= DATASET =
== == ==
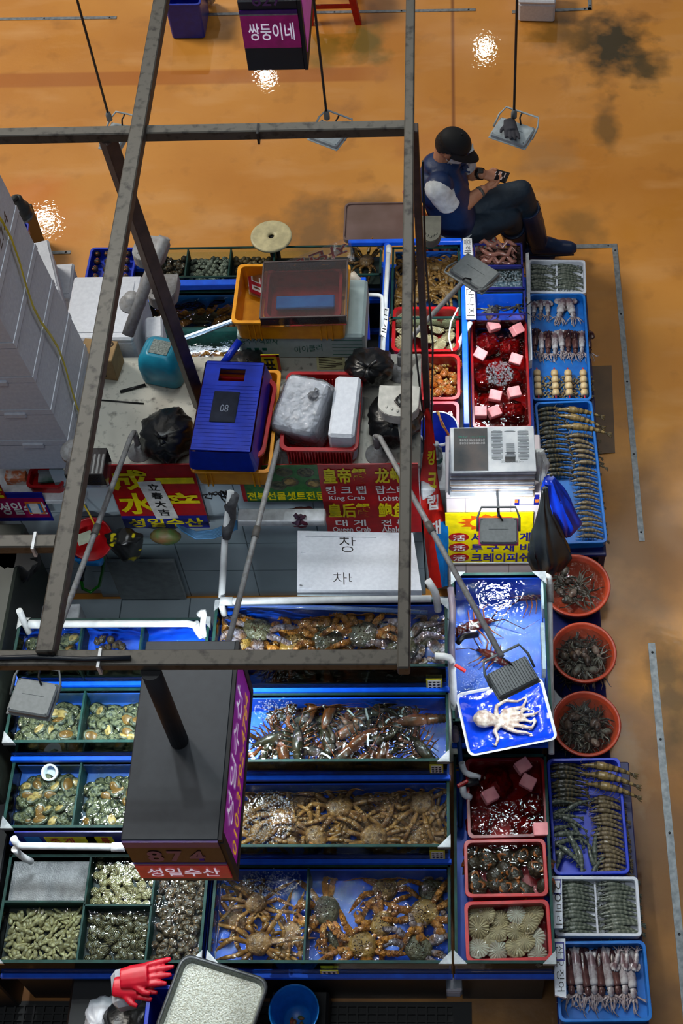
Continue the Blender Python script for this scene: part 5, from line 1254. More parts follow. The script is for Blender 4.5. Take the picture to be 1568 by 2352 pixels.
== == ==
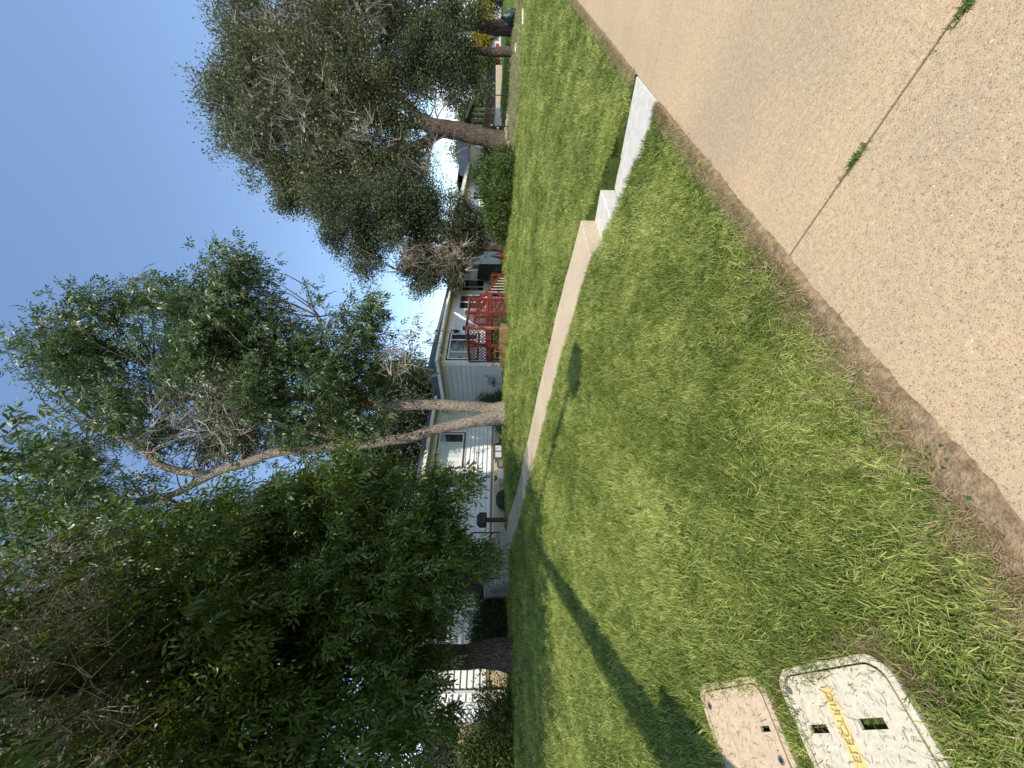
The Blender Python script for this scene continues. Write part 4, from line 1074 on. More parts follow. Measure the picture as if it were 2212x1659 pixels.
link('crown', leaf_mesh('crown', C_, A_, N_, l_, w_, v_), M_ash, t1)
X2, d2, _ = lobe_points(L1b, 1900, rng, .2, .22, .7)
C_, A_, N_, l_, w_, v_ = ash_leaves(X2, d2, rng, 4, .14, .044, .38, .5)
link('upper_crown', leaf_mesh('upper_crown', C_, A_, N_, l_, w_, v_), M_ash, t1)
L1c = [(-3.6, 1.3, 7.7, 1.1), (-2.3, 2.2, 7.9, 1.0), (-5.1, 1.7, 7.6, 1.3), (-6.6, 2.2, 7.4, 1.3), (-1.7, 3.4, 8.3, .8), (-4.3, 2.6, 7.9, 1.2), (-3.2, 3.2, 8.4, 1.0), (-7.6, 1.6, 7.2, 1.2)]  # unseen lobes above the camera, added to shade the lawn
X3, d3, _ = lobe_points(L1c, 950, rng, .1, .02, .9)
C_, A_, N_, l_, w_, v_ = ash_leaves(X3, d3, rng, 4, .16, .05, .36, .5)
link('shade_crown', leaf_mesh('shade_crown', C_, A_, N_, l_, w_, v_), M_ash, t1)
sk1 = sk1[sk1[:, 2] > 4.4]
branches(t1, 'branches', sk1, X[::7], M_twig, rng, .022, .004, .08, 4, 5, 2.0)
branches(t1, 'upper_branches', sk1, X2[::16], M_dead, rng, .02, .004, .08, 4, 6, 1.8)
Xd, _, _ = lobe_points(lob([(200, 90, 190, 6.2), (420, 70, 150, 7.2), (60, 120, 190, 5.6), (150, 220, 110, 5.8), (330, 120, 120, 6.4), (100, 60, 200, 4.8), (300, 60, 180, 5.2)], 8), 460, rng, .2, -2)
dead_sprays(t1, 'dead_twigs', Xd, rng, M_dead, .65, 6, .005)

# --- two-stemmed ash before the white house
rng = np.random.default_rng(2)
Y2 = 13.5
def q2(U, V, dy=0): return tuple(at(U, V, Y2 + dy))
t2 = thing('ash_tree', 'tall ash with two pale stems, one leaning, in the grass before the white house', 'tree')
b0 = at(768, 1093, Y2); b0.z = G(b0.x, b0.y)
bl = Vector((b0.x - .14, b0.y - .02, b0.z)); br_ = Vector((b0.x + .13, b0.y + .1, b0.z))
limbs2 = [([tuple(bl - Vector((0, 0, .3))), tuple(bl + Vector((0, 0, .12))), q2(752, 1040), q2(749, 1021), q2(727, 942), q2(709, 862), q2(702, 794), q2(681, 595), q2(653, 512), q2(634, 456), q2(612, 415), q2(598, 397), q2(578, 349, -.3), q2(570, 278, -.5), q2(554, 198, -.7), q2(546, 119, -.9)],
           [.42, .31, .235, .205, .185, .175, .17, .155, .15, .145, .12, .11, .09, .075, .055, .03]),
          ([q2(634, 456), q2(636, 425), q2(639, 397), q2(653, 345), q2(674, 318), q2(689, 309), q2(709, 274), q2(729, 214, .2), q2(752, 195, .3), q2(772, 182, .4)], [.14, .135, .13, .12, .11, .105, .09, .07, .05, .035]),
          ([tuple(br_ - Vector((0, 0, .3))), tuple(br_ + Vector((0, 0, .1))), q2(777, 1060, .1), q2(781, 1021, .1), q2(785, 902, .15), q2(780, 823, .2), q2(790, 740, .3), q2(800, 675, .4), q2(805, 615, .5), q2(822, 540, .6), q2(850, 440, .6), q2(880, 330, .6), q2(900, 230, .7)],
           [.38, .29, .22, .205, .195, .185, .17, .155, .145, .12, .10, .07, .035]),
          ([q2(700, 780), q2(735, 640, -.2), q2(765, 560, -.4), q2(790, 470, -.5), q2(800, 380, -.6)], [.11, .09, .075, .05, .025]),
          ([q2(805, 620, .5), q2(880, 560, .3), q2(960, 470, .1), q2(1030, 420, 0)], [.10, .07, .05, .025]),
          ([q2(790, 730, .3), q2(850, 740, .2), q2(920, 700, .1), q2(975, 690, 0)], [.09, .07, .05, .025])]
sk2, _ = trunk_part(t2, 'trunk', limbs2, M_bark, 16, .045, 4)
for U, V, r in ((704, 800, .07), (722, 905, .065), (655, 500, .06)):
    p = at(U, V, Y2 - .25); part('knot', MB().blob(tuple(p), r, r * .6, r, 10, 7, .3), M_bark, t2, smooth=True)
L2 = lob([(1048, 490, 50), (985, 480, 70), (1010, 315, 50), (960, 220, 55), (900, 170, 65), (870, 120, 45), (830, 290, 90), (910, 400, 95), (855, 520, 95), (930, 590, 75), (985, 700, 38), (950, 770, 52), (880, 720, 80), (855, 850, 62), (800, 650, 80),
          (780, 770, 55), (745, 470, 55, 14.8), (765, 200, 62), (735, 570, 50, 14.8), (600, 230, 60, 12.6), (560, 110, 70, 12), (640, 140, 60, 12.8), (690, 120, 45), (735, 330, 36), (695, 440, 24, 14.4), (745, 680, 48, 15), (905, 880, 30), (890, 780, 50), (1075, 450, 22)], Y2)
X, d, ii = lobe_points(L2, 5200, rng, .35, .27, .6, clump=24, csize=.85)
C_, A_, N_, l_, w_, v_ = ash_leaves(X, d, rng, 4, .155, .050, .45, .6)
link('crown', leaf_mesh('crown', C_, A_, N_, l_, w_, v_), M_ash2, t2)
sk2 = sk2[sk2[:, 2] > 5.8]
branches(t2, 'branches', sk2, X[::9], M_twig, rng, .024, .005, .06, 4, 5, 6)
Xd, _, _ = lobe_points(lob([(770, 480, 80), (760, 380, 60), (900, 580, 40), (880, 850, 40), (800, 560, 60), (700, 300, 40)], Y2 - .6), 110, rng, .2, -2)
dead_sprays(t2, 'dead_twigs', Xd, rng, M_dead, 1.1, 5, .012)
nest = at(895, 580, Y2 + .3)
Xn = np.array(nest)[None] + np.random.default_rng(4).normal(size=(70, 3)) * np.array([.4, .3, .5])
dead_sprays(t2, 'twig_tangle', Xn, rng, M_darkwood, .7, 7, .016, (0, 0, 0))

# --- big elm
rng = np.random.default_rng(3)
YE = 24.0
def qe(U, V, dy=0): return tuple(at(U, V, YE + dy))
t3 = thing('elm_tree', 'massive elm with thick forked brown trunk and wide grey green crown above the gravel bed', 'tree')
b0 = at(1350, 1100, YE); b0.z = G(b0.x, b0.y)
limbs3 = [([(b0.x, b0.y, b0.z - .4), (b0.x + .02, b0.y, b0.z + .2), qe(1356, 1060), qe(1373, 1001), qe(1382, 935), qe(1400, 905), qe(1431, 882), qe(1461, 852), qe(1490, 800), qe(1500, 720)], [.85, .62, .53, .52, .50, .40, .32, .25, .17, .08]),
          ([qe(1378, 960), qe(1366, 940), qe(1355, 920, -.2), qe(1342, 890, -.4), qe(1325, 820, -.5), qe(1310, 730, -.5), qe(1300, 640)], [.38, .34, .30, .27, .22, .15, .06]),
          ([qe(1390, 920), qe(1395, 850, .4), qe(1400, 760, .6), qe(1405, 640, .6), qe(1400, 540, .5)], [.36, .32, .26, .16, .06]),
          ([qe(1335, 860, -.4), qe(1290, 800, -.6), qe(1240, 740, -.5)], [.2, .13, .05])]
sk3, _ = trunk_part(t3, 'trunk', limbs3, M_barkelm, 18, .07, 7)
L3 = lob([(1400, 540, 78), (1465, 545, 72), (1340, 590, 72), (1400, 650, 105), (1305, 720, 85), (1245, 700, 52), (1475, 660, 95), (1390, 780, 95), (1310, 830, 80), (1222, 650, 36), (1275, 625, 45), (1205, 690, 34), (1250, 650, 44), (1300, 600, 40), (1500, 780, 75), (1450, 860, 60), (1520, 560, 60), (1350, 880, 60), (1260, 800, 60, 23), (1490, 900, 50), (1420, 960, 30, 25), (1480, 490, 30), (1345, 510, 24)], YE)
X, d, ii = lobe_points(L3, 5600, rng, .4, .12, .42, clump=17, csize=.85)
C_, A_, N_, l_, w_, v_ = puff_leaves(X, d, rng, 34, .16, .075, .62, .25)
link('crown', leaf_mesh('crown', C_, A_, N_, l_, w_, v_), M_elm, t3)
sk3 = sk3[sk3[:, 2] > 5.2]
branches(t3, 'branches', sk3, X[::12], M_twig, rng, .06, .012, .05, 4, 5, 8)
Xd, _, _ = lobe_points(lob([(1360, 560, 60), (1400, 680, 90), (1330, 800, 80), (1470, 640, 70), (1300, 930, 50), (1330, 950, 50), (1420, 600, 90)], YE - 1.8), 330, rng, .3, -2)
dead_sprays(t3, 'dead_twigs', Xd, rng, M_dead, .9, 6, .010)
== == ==
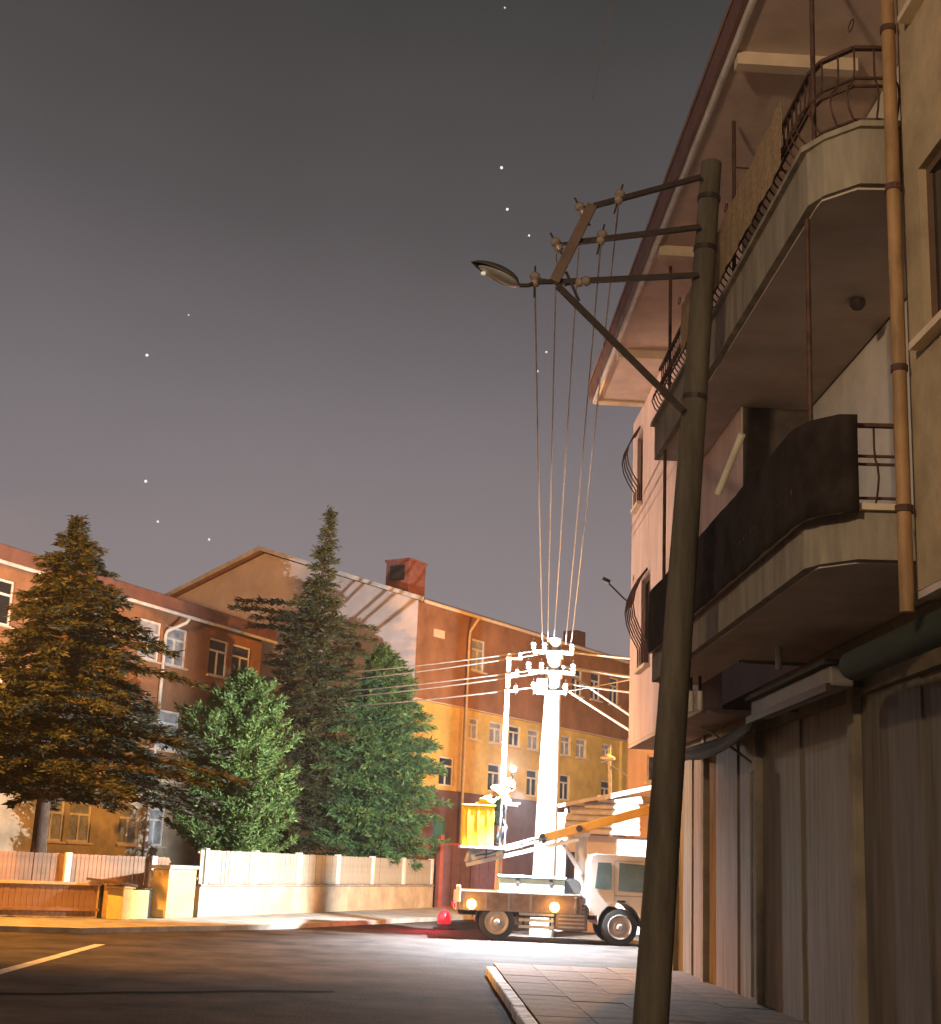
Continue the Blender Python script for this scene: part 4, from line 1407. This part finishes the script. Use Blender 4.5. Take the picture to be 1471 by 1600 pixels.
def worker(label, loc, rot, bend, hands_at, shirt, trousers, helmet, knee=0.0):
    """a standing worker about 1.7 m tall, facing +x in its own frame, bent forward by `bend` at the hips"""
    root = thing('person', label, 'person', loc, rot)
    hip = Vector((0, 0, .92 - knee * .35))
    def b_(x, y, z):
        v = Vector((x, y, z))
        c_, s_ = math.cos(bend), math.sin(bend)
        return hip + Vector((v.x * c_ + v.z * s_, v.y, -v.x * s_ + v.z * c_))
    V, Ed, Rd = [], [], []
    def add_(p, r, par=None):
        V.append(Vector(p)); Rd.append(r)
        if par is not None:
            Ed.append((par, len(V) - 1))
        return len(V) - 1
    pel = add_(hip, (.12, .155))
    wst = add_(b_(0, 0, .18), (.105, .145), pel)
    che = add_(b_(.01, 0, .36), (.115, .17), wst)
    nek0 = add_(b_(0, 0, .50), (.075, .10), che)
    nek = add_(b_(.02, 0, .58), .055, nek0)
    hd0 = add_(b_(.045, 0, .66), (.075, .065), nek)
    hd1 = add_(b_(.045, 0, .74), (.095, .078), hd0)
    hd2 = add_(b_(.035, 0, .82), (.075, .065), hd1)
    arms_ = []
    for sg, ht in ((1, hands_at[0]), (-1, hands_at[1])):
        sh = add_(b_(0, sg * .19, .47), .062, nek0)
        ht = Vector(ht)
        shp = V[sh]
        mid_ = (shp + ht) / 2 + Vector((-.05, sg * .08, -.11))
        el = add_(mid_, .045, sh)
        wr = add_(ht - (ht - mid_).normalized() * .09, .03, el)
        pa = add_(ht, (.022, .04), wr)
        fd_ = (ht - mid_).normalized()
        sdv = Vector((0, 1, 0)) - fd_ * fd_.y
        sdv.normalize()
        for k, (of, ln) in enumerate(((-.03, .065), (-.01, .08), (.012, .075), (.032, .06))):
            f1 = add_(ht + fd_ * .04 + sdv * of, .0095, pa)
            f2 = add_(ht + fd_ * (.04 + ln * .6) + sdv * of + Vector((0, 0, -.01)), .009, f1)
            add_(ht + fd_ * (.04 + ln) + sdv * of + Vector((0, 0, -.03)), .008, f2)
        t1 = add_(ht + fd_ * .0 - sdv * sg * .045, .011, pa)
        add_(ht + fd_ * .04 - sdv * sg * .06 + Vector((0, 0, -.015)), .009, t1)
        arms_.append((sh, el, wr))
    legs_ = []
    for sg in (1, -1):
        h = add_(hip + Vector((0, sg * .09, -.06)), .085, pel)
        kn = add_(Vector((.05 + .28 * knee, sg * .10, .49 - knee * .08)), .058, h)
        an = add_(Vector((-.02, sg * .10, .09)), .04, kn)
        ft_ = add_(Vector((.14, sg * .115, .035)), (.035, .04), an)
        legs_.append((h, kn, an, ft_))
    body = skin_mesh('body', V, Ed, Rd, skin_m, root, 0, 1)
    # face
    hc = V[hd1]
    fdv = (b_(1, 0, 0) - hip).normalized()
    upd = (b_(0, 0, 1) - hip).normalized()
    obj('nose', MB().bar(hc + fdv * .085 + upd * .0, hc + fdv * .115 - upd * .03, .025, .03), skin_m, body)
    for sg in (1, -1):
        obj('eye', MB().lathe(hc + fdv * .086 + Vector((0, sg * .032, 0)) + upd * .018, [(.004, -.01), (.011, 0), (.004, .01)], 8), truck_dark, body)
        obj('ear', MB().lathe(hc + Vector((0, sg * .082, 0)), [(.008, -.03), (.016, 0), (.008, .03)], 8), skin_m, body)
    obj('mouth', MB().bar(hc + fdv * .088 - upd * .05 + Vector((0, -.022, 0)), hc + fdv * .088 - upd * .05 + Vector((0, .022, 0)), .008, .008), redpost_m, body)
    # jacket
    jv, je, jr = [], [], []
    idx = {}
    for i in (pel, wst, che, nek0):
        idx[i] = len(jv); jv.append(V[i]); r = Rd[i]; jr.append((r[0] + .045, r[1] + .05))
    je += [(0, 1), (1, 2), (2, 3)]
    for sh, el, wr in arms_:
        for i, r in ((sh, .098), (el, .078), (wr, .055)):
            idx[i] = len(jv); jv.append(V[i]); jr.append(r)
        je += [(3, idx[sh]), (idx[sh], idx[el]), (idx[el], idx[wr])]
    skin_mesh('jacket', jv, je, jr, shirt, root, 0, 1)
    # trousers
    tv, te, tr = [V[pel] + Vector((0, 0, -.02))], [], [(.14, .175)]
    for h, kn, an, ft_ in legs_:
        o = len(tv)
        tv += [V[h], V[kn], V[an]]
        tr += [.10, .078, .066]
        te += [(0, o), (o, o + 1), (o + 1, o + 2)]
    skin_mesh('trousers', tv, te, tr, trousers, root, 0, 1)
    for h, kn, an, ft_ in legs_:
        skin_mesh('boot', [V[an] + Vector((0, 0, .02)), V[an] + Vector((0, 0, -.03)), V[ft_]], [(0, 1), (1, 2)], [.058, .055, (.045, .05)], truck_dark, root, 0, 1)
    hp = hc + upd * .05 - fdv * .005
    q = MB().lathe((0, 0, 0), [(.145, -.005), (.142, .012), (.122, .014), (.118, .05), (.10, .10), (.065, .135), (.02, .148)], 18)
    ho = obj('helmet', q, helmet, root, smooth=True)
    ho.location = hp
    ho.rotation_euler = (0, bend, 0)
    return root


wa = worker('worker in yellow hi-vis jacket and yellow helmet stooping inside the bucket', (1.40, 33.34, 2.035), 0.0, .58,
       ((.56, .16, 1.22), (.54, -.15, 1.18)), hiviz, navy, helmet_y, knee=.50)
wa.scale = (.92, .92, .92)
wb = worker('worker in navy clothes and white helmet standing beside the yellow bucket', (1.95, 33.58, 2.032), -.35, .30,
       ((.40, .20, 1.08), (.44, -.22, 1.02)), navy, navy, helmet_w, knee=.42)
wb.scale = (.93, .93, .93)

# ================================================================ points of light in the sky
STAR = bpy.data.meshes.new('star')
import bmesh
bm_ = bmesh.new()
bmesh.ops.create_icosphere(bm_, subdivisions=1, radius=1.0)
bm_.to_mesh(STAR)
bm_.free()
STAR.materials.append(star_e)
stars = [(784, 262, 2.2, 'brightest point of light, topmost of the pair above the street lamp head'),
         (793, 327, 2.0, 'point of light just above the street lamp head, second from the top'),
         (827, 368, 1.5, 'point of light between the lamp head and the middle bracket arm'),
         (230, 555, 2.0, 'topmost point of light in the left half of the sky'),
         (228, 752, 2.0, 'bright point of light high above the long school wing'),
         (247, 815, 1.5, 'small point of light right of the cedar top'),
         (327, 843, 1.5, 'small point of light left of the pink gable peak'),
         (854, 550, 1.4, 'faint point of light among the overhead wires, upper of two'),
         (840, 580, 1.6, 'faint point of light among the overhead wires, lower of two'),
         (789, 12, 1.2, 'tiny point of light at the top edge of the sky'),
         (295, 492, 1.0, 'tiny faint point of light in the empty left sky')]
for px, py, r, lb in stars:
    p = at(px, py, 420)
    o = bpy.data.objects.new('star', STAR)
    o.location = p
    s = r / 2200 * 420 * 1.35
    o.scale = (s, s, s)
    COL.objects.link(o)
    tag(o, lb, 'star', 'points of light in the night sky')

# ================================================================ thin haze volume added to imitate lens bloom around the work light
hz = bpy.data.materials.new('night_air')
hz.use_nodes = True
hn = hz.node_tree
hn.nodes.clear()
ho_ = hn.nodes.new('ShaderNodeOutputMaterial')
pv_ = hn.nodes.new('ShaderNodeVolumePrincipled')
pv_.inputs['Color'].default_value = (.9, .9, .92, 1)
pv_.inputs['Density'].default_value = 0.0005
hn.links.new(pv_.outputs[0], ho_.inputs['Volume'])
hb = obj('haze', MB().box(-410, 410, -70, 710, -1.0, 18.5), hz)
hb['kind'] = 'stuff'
== == ==
= WHAT THE TASK ASKS =
Give the number of lines in the material above that have the word "pixels" in them, and nothing more.

= REPLY TO THE EXERCISE =
3